Por isso, com base em dados subtraídos ao Facebook, a Cambridge Analytica espalhou notícias falsas, beneficiando a eleição de Trump e de muitos outros políticos em eleições em vários países; também terá influenciado o referendo no Reino Unido sobre a eventual saída da UE.

O diretor da campanha de Trump disse na Web Summit de Lisboa, em novembro, “ganhámos as eleições no Facebook”. E o italiano Salvini, líder da Liga do Norte, agradeceu a Deus a existência de redes sociais e nomeadamente do Facebook.

Como escreveu Diogo Queirós de Andrade no “Público”, o Facebook tornou-se num instrumento para manipular emoções – a “melhor arma de intervenção política”.

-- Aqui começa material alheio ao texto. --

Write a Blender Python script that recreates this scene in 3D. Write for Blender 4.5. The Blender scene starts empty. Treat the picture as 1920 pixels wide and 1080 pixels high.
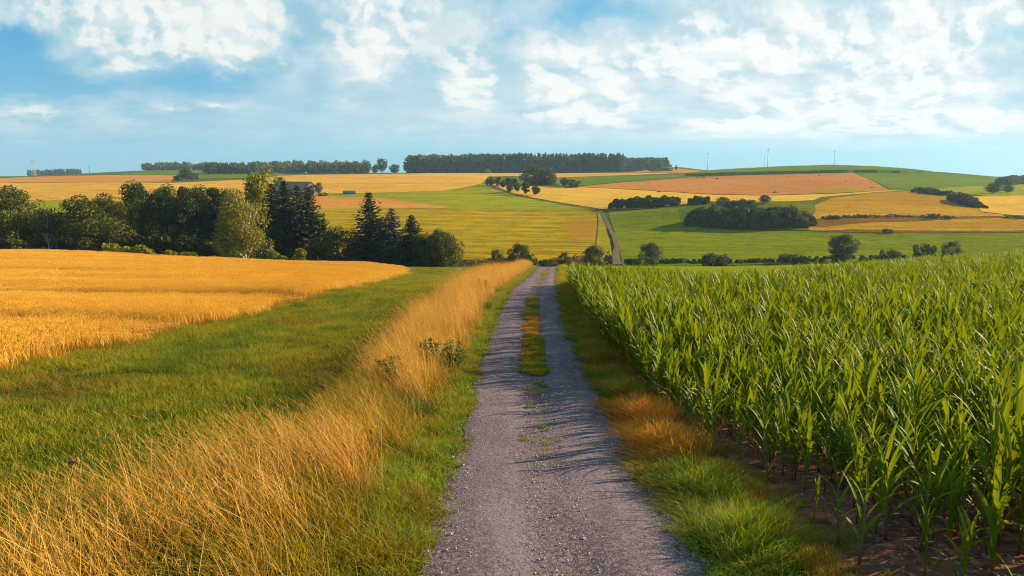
import bpy, math, random
import numpy as np
from mathutils import Vector
from mathutils.geometry import delaunay_2d_cdt
rng = np.random.default_rng(7)
random.seed(7)
S = bpy.context.scene
COL = S.collection
E = 4.0                                   # eye height above the track
F = 1280.0                                # focal length in photo pixels (24 mm)
TH = math.atan(218.0/1280.0)              # downward pitch
CT, ST = math.cos(TH), math.sin(TH)
SUN_EL, SUN_AZ = math.radians(20), math.radians(70)   # azimuth right of the view direction

def ray(px, py):
    a = (px-960)/F; bb = (540-py)/F
    yf = CT+bb*ST
    return a/yf, (bb*CT-ST)/yf                               # u, slope
# ------------------------------------------------------------------ camera
cd = bpy.data.cameras.new('camera'); cam = bpy.data.objects.new('camera', cd); COL.objects.link(cam)
cd.sensor_width = 36; cd.lens = 24; cd.clip_start = 0.1; cd.clip_end = 40000
cam.location = (0, 0, E); cam.rotation_euler = (math.pi/2-TH, 0, 0)
S.camera = cam
S.render.engine = 'CYCLES'
S.cycles.max_bounces = 5; S.cycles.diffuse_bounces = 2; S.cycles.glossy_bounces = 1
S.cycles.transmission_bounces = 3; S.cycles.transparent_max_bounces = 4; S.cycles.volume_bounces = 0
S.cycles.use_denoising = True; S.cycles.denoising_prefilter = 'NONE'; S.cycles.filter_width = 1.1
S.view_settings.view_transform = 'Standard'; S.view_settings.look = 'None'
S.view_settings.exposure = 1.4; S.view_settings.gamma = 1.0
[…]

Mark Zuckerberg, o presidente executivo do Facebook, veio na quarta-feira pedir desculpa por esta situação, já refletida numa grande baixa das ações desta rede social. E prometeu fazer tudo para impedir que escândalos destes se repitam. Não será fácil.

Poder económico

As empresas tecnológicas são, hoje, as mais ricas do mundo, em valor da capitalização bolsista. Ultrapassam bancos, empresas industriais e cadeias de distribuição. Não admira: muitas dessas empresas tecnológicas são financiadas, inconscientemente, por quem usa os seus serviços ditos gratuitos.

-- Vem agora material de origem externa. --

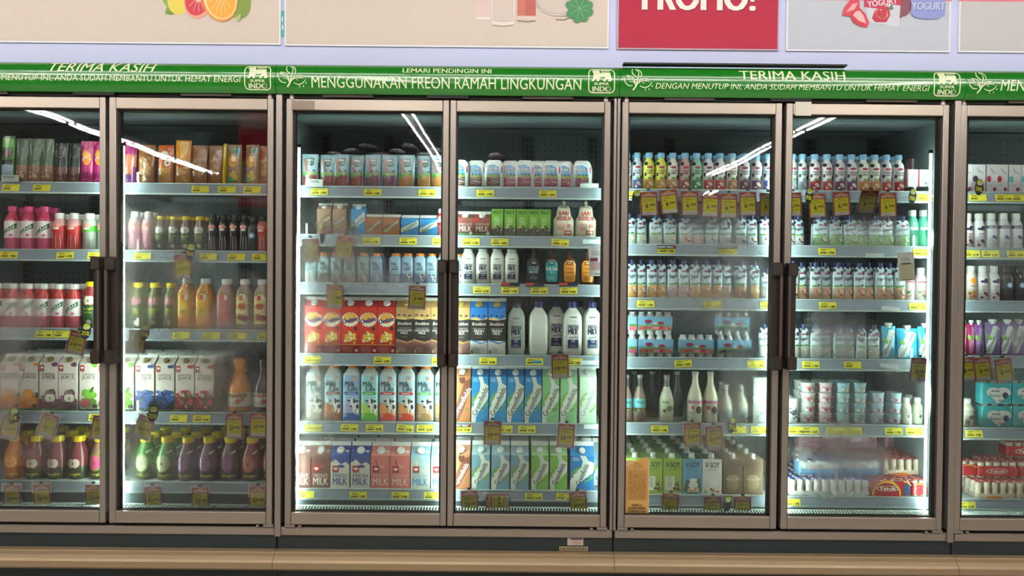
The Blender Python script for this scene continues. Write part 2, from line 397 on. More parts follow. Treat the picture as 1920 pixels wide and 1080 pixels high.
# --- juices
def diamond(key, look, fr, n1='#5a3a6a'):
    def ops(c, w, h, hb):
        x = w/2
        c.r(-x+1, -x+9, hb-13, hb-3, '#b5232e'); c.p([(-x+3, hb-6), (-x+7, hb-6), (-x+8, hb-8), (-x+5, hb-11), (-x+2, hb-8)], '#f6eee8'); c.r(-x+1, -x+9, hb-15, hb-13.4, '#7a3038')
        c.t('DIAMOND', 0, hb-20.5, w*.72, 4.2, '#4a4048'); c.t('JUICE', 0, hb-27, w*.74, 7, '#3a3338', bold=.012); c.r(-5, 5, hb-33.2, hb-32.7, '#999')
        fr(c, w, hb); c.r(x-10, x-1, 6, 12, '#2b3430'); c.r(x-9, x-2, 7, 11, '#4b5450'); c.r(-x, x, 0, 4, '#2e7a4a'); c.lines(-x+2, -1, 2.4, 1, 1, '#d8e8d8'); 
    carton(key, look, 34.5, 105, 30, '#e6ddd2', ops, gh=11, fin=5, cap='#8d7f4c', capr=5.2, name='juice_carton')
def fr_or(c, w, hb): c.r(-w/2, w/2, 0, 24, '#e8892a'); c.scat(-w/2, w/2, 4, 34, 10, 7, ['#ee9a3c', '#e67f1e', '#f0a050'], 3); orange_(c, -2, 30, 10); c.r(w/2-5, w/2, 24, 34, '#3c6c34'); c.p([(8, hb), (w/2, hb), (w/2, hb-6), (11, hb-4)], '#ec8f34')
def fr_ap(c, w, hb): c.r(-w/2, w/2, 0, 22, '#6e3c50'); c.scat(-w/2, w/2, 10, 42, 9, 7, ['#7b4560', '#8e5a70', '#a4788a'], 4); apple(c, 3, 24, 11, '#6e2c44', '#eeeed8'); leaf(c, 6, 38, 5, .7); c.e(12, hb-2, 6, 4, '#7b4560')
def fr_gu(c, w, hb): c.scat(-w/2, w/2, 6, 42, 12, 8, ['#6fae3a', '#86c247', '#5a9a34'], 5); c.e(-6, 15, 11, 9, '#4f9a3c', rot=.4); c.e(-6, 15, 9.6, 7.8, '#e2707a', rot=.4); leaf(c, 6, 40, 7, 1.0); c.e(12, hb-2, 5, 5, '#7dbb3a')
def fr_bl(c, w, hb): c.r(-w/2, w/2, 4, 30, '#23407c'); c.scat(-w/2, w/2, 4, 42, 60, 4, ['#2c4f98', '#3b66b4', '#1f3870', '#5b86c8', '#2e5c5c'], 6); c.scat(4, w/2, hb-8, hb, 7, 3, ['#2c4f98', '#1f3870'], 2)
def fr_po(c, w, hb): c.r(-w/2, w/2, 4, 28, '#8c2a3a'); c.scat(-w/2, w/2, 4, 42, 60, 3.6, ['#b83a4c', '#d0606e', '#8c2032', '#e6a8a8', '#44704a'], 7); c.scat(4, w/2, hb-8, hb, 6, 3.2, ['#b83a4c', '#94243a'], 2)
diamond('dj_orange', 'white juice carton printed with orange slices', fr_or); diamond('dj_apple', 'white juice carton printed with halved apple', fr_ap)
diamond('dj_guava', 'white juice carton with green guavas', fr_gu); diamond('dj_blue', 'white juice carton covered in blueberries', fr_bl); diamond('dj_pome', 'white juice carton with red pomegranates', fr_po)
def jungle(key, look, w, h, up, lab, fruit, tx='Jungle'):
    x = w/2; s = [(0, x*.86, x*.86), (2, x*.93, x*.93), (h*.3, x, x), (h*.5, x*.97, x*.97), (h*.66, x*.8, x*.8), (h*.8, x*.56, x*.56), (h*.87, x*.5, x*.5)]
    def cops(c, w_, a, b): fruit(c, x, h); c.t(tx, 0, h*.12, x*1.25, 6, '#d8d040', bold=.02)
    bottle(key, look, s, lambda z: lab if z < h*.2 else up, (h*.86, h, x*.56, '#eed413'), label=None, cops=cops)
J = lambda sk, fl: (lambda c, x, h: (c.e(-2, h*.4, x*.72, h*.2, sk, 20), c.e(-2, h*.4, x*.6, h*.165, fl, 20), c.e(-2, h*.39, x*.1, h*.04, '#6a4030'), leaf(c, x*.45, h*.66, 5, .6, '#cfe0c0')))
jungle('jg_orange', 'orange juice jar with yellow lid', 39, 80, '#d9791c', '#b5631a', lambda c, x, h: orange_(c, 0, h*.42, 12))
jungle('jg_apple', 'red apple juice jar with yellow lid', 38, 80, '#7d3338', '#2c3a20', lambda c, x, h: apple(c, 0, h*.38, 12, '#8d2c34', '#d9cdbb'))
jungle('jg_guava', 'pink guava juice jar with yellow lid', 38, 80, '#8f6a50', '#2c3418', J('#7a8a30', '#d0487a'))
jungle('jg_green', 'green soursop juice jar with yellow lid', 39, 80, '#4f8a3c', '#2e4a1c', J('#a8c878', '#cfdca8'))
jungle('jg_purple', 'purple mangosteen juice jar with yellow lid', 40, 80, '#6c4c5c', '#3a2a34', J('#5c2c58', '#8a5a86'))
jungle('jg_red', 'dull red juice jar with yellow lid', 39, 80, '#8a3c34', '#43281e', J('#a84a3c', '#b8705c'))
def jt(key, look, w, h, up, fc, skin, lab='#2a5c30'):
    x = w/2; s = [(0, x*.9, x*.9), (2, x, x), (h*.6, x, x), (h*.7, x*.92, x*.92), (h*.86, x*.66, x*.66), (h*.9, x*.62, x*.62)]
    def ops(c, w_, z0, z1): apple(c, 0, h*.6, x*.7, skin, fc); c.t('jungle', 0, h*.42, x*1.3, h*.07, '#dcd63c', bold=.02); c.t('juice', -1, h*.34, x*.9, h*.055, '#dcd63c', bold=.02); c.e(1, h*.14, x*.3, h*.05, '#e6e4cc')
    bottle(key, look, s, up, (h*.89, h, x*.68, '#ecd21a'), label=(3, h*.66, lab), ops=ops)
jt('jt_apple', 'yellow-lidded jar with apple label', 34, 88, '#9c3032', '#f0ead0', '#a83030')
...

Quando utilizamos, por exemplo, o Google (um motor de busca) ou o Facebook (uma rede social) ou a Amazon (uma plataforma eletrónica de vendas de livros e outros bens) ficam lá registados os nossos interesses, preferências, gostos, etc. O que permite vender milhões desses dados a quem deles se possa aproveitar.

É excelente para o “marketing” comercial personalizado de vendedores de bens e serviços, que assim se ajusta ao perfil do potencial comprador, e para o “marketing” político. Há até quem defenda que os utilizadores destas redes e plataformas deviam ser pagos pelos dados que fornecem, sem se darem conta disso.

61% dos gastos mundiais em publicidade vão parar ao Google e ao Facebook; 92% das buscas mundiais através da internet realizam-se através do Google; 44% das vendas pela internet no ano passado nos Estados Unidos envolveram a Amazon. Há aqui, obviamente, problemas de concorrência. Uma área onde a UE tem sido bem mais interventiva e corajosa do que os EUA.

A UE também se tem preocupado mais do que os americanos com os níveis ridiculamente baixos de impostos que estes gigantes informáticos geralmente pagam. A Comissão Europeia apresentou uma proposta: pôr aquelas empresas a pagar impostos diretamente pelos serviços prestados, obrigando-as a pagar onde quer que tenham operações e clientes. Mas é duvidoso que a ideia seja acolhida no Conselho Europeu. Há países, como a Alemanha, que temem a reação de Trump, que pretende forçar as multinacionais americanas a trazer os seus lucros para os EUA.

Exigem-se, assim, novas formas de regulação numa área, a internet, que se vangloriava de escapar a todo e qualquer poder. Incluindo para regular o seu próprio poder, que é excessivo e, por vezes, manipulador.